From a cultural evolutionary perspective (e.g., Sahlins & Service,1960), cultural and gender differences are unlikely to be characterized by the same dimensions of the self. According to this view, symbolic culture develops in part as a means of adaptation to the social and natural environment. It is conceivable that gender-related social roles emerge as constellations of behaviors that are differentially desirable for men and women due to a gender-based division of labor (e.g., Eagly, 1987). In many traditional societies, men's primary task is to obtain the means of sustenance, whereas women's is to raise the offspring. By contrast, cultural differences are unlikely to stem from such a division of labor between cultures and may reflect different peoples' attempts to adjust to different ecological systems (e.g., Berry, 1979; Triandis, 1972; Whiting, 1964). Although cultures of industrialized societies are unlikely to be easily swayed by the current ecological environment, they are likely to have kept some significant elements from the more traditional past. To put it succinctly, a gender difference has emerged within a particular ecosystem, whereas a cultural difference has emerged between different ecosystems.
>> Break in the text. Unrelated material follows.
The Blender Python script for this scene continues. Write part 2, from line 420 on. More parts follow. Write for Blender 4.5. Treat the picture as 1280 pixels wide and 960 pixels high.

It is instructive to be reminded of Geertz's description of the Western conception of the person. A "bounded, unique, more or less integrated motivational and cognitive universe, a dynamic center of awareness, emotion, judgment, and action organized into a distinctive whole" (Geertz, 1974/1984, p. 126) is the dominant conception of the person in the West, including the United States and Australia. However, this is not the only person type that is available in the West. There is the other type, which can be characterized by such adjectives as collectivist, interdependent, ensembled, communal, and relational. It appears that depending on a particular intergroup context, the dominant person type was attributed to either men or Westerners; women and East Asians were both relegated to the "other" person type. The contrasting person types that the theorists have relied on in characterizing cultural and gender differences may be themselves a reflection of cultural models of the person (Quinn & Holland, 1987). Perhaps one way to combat such tendencies is to bring different cultural perspectives on the enquiry of self-processes.